Monday, September 12, 2011

House Built From Recycled Plastic Bottles


Photo courtesy: Andreas Froese/ECOTEC

Thousands of pieces of trash that would otherwise be clogging waterways and landfills in Nigeria have been turned into sturdy, and surprisingly attractive, construction materials in the village of Yelwa, where the country's first plastic-bottle house is drawing curious visitors and plenty of press. It's no surprise to me that these homes are attractive. I have always been a fan of the non-straight line. Nature very seldom does anything in a straight line; so, the attractiveness of a round home seems only natural to me. After all, my favourite car ever is a Volkswagen Beetle.

"Hundreds of people -- including government officials and traditional leaders -- have been coming to see how the [house's] walls are built in the round architectural shape popular in northern Nigeria," the BBC reported this week. I am not surprised that the round designs are sturdy. Domed doorways are known to be stronger than our modern rectangular ones.

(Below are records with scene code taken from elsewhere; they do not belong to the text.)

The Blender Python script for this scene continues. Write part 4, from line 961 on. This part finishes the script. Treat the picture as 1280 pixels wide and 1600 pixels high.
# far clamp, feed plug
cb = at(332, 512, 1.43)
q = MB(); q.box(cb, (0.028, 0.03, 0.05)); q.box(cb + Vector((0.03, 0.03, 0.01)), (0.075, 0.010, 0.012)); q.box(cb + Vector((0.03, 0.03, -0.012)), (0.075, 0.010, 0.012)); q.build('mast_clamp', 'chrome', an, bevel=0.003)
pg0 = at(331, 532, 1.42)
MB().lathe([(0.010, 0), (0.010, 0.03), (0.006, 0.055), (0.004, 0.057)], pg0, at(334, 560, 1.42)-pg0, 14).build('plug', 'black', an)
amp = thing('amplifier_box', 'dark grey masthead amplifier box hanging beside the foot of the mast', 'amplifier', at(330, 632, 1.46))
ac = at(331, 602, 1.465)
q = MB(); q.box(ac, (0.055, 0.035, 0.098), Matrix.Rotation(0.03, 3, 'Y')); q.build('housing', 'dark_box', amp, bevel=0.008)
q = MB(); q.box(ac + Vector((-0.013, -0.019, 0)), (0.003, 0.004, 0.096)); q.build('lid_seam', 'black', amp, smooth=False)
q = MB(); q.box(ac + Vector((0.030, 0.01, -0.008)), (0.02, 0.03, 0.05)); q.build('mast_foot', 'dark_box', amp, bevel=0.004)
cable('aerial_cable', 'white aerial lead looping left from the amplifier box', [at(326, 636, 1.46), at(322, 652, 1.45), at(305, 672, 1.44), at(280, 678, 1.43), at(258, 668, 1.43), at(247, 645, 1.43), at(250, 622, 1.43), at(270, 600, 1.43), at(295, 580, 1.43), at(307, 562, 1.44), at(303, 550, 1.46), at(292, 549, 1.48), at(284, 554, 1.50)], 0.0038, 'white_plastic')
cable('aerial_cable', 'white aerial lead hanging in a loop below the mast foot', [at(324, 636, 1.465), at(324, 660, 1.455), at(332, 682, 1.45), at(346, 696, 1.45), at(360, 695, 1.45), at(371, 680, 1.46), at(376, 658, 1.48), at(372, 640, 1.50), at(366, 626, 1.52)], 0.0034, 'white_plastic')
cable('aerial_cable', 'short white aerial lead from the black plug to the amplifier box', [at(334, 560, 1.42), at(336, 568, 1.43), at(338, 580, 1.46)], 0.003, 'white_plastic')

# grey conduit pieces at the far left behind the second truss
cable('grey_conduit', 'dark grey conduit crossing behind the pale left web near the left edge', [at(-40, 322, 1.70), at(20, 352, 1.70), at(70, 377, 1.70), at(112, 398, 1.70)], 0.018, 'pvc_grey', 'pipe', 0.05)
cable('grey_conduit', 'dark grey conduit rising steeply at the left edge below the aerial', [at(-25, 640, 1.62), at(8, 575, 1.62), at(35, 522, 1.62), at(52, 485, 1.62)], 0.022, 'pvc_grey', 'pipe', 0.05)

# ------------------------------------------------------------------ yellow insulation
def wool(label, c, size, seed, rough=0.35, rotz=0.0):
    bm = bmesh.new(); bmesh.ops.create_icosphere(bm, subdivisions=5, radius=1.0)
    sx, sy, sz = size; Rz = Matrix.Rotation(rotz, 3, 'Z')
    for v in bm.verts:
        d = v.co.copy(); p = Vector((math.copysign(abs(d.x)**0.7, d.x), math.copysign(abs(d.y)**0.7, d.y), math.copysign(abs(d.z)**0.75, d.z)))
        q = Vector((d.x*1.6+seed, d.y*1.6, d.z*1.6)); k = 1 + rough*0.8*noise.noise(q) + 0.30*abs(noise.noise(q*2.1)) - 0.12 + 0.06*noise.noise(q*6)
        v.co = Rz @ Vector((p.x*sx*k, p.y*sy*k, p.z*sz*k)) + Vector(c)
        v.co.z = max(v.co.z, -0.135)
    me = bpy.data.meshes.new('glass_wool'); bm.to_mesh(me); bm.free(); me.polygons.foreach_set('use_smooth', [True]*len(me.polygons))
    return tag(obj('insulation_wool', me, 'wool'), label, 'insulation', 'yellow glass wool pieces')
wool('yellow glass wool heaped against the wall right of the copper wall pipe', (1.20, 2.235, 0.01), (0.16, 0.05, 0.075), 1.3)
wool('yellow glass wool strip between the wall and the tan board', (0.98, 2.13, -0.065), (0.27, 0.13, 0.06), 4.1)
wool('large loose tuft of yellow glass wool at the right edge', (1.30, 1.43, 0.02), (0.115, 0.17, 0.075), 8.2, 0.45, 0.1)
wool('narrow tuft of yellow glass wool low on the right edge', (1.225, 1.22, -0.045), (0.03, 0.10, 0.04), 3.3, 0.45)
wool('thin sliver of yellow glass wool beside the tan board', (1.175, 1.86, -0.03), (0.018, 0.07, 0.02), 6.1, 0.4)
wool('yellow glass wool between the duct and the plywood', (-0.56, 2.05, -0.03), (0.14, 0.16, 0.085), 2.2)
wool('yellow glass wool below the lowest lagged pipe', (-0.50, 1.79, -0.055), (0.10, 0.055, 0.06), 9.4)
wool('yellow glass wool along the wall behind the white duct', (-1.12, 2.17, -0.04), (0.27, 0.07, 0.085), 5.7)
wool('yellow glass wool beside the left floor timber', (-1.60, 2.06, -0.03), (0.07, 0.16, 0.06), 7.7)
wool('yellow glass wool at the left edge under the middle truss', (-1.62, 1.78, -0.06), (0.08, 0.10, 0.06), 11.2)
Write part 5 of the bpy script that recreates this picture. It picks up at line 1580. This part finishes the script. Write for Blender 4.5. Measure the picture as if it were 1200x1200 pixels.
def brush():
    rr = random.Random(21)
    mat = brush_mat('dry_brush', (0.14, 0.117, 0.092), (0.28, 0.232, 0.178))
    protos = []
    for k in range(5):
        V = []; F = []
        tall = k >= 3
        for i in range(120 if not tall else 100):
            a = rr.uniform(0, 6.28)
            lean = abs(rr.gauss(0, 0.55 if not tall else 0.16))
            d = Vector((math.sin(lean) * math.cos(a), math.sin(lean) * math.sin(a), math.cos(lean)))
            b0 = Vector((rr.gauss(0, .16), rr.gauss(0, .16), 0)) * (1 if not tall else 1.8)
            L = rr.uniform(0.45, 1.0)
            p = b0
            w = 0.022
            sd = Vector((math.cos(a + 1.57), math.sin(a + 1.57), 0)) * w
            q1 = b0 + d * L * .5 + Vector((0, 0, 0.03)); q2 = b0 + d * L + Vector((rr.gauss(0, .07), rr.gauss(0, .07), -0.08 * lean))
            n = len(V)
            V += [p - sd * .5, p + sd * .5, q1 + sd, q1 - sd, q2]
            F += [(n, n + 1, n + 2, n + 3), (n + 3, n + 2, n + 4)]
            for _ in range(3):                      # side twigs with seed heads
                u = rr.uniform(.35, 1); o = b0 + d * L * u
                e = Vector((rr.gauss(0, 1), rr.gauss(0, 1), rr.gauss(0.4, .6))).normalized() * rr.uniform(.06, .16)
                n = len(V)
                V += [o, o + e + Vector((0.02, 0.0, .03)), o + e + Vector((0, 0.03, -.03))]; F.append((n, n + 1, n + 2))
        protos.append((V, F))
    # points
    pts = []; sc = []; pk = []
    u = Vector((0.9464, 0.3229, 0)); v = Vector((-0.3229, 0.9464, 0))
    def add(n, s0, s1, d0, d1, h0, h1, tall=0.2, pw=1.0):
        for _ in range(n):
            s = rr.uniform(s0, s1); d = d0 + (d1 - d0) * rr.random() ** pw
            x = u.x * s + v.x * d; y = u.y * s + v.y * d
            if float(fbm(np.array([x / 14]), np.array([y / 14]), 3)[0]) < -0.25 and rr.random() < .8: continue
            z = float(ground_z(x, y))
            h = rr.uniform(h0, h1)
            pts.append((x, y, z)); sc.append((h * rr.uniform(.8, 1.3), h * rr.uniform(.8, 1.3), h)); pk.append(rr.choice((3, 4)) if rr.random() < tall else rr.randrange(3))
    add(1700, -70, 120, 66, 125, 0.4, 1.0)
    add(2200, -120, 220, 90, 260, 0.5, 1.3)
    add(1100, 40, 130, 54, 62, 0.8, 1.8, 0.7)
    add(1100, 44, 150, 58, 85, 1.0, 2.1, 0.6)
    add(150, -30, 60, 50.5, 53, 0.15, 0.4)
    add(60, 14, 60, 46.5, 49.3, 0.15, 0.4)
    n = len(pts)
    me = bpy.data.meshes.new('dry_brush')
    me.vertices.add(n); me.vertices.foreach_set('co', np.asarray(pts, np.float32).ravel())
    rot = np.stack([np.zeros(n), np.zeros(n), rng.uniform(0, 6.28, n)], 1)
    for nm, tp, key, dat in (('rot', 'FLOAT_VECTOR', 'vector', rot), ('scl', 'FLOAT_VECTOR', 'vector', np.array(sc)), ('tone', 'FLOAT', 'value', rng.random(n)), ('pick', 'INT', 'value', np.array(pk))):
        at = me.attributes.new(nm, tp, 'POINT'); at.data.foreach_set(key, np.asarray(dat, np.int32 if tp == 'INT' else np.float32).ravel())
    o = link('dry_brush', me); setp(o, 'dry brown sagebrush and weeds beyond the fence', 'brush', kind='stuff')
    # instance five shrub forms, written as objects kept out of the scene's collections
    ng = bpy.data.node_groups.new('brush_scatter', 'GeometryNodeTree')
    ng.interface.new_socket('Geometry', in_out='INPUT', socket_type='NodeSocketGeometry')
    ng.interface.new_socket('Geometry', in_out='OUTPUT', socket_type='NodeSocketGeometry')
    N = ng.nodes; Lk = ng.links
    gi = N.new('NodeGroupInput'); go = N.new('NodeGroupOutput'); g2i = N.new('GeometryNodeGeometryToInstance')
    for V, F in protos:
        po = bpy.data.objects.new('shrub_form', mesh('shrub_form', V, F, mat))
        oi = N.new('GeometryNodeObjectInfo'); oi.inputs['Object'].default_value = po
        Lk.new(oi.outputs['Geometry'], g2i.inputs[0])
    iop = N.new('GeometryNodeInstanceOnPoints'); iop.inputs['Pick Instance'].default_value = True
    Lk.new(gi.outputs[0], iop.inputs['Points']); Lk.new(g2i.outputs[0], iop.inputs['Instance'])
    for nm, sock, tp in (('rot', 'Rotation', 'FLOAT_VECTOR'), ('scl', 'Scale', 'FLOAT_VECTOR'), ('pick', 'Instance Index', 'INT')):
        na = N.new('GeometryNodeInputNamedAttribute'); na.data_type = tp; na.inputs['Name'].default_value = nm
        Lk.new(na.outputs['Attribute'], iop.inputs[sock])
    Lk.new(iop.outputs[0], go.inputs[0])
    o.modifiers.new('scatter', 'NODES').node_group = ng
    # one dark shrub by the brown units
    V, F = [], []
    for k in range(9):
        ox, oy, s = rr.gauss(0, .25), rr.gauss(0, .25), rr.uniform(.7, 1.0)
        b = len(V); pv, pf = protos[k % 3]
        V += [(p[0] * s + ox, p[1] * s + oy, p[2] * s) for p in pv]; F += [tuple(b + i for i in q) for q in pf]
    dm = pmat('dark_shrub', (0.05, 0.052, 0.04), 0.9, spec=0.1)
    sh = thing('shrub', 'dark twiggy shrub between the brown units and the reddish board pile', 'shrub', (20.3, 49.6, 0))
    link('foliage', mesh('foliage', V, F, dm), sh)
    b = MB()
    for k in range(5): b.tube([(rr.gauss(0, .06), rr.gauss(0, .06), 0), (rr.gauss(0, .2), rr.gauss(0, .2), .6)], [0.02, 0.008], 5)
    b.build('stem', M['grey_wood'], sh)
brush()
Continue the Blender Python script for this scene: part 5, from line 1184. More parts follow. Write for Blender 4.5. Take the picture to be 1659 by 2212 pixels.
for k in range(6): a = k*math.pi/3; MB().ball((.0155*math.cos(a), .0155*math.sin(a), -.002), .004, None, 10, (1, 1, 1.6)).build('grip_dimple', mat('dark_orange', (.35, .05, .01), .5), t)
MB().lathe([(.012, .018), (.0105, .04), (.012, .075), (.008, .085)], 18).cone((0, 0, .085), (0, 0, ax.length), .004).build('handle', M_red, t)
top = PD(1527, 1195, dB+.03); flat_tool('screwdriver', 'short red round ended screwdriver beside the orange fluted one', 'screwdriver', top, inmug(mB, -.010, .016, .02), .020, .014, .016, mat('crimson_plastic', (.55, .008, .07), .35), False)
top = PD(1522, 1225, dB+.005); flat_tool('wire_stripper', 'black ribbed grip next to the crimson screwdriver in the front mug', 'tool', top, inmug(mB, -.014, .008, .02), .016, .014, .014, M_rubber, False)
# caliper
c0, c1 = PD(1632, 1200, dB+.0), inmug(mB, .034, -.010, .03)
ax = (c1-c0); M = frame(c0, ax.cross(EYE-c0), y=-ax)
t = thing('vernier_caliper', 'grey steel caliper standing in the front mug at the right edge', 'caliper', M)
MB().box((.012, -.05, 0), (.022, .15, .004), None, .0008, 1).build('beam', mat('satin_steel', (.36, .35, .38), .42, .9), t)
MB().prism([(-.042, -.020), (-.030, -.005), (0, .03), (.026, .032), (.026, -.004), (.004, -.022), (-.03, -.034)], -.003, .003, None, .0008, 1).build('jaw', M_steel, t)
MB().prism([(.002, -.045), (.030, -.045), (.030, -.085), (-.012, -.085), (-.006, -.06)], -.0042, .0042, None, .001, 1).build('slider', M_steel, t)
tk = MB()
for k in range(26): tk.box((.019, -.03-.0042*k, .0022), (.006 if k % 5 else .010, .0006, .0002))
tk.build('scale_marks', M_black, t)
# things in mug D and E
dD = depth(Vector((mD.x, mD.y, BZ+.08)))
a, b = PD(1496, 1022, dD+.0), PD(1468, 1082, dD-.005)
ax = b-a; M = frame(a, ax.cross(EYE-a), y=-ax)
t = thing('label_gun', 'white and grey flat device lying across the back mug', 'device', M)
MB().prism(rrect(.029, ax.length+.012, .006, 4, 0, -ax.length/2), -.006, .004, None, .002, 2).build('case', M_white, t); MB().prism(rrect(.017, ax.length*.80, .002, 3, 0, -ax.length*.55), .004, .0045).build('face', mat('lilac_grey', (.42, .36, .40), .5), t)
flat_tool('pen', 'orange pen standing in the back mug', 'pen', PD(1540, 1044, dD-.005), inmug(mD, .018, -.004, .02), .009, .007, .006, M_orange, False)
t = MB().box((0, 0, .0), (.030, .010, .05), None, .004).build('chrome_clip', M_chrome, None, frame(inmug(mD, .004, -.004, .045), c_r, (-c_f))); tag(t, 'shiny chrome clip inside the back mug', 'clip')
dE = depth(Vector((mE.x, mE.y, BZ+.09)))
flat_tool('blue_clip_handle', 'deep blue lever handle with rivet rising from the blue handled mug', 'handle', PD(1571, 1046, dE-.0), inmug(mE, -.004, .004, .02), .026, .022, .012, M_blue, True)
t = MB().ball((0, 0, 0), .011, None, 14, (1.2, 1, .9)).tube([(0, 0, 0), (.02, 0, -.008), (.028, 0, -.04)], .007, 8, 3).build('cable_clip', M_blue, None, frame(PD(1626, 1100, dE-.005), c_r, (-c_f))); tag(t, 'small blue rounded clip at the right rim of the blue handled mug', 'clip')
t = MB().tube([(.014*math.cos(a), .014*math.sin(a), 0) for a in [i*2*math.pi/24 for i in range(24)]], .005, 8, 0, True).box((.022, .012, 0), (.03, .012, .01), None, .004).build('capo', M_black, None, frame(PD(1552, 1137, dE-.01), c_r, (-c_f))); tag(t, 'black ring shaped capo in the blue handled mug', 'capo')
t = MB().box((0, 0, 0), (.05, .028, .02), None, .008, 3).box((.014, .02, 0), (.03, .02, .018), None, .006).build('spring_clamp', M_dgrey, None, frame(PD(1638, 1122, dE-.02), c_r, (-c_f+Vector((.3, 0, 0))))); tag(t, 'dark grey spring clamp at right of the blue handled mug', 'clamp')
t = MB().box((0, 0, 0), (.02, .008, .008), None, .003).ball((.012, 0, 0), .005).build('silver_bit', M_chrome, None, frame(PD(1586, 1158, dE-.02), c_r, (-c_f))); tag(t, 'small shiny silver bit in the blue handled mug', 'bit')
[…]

The bottles are actually filled with dry soil or construction waste, not sand (an "unnecessary expense"), John Haley of ECOTEC, the firm that is training local masons in the technique, told TreeHugger.com in an email. They are then laid in rows like bricks and bound together with mud, producing a sturdy, well-insulated, and inexpensive three-room structure that is resistant to both bullets and earthquakes. Amazing, isn't it? With all our so-called cutting-edge technology, it takes discarded plastic bottles and mud to show us that sometimes the simplest ways are the best.

Photo courtesy: Andreas Froese/ECOTEC

"In Nigeria millions of plastic bottles are dumped into waterways and landfill each year causing pollution, erosion, irrigation blockages, and health problems. Bottle houses take this dangerous waste out of the environment and make it useful," the environmental blog Eco Nigeria wrote earlier this year as the construction was in progress.

Used plastic bottles were collected from hotels, restaurants, homes, and embassies starting in December 2010 to accumulate the estimated 7,800 needed to build the inaugural home in Yelwa following applications of the technique in India and Central and South America.

According to Eco Nigeria, the bottle house will be "solar powered, with a fuel-efficient clean cook stove, urine filtration fertilization systems, and water purification tanks, thereby making it energy autonomous." Next up: A 220,000-bottle school.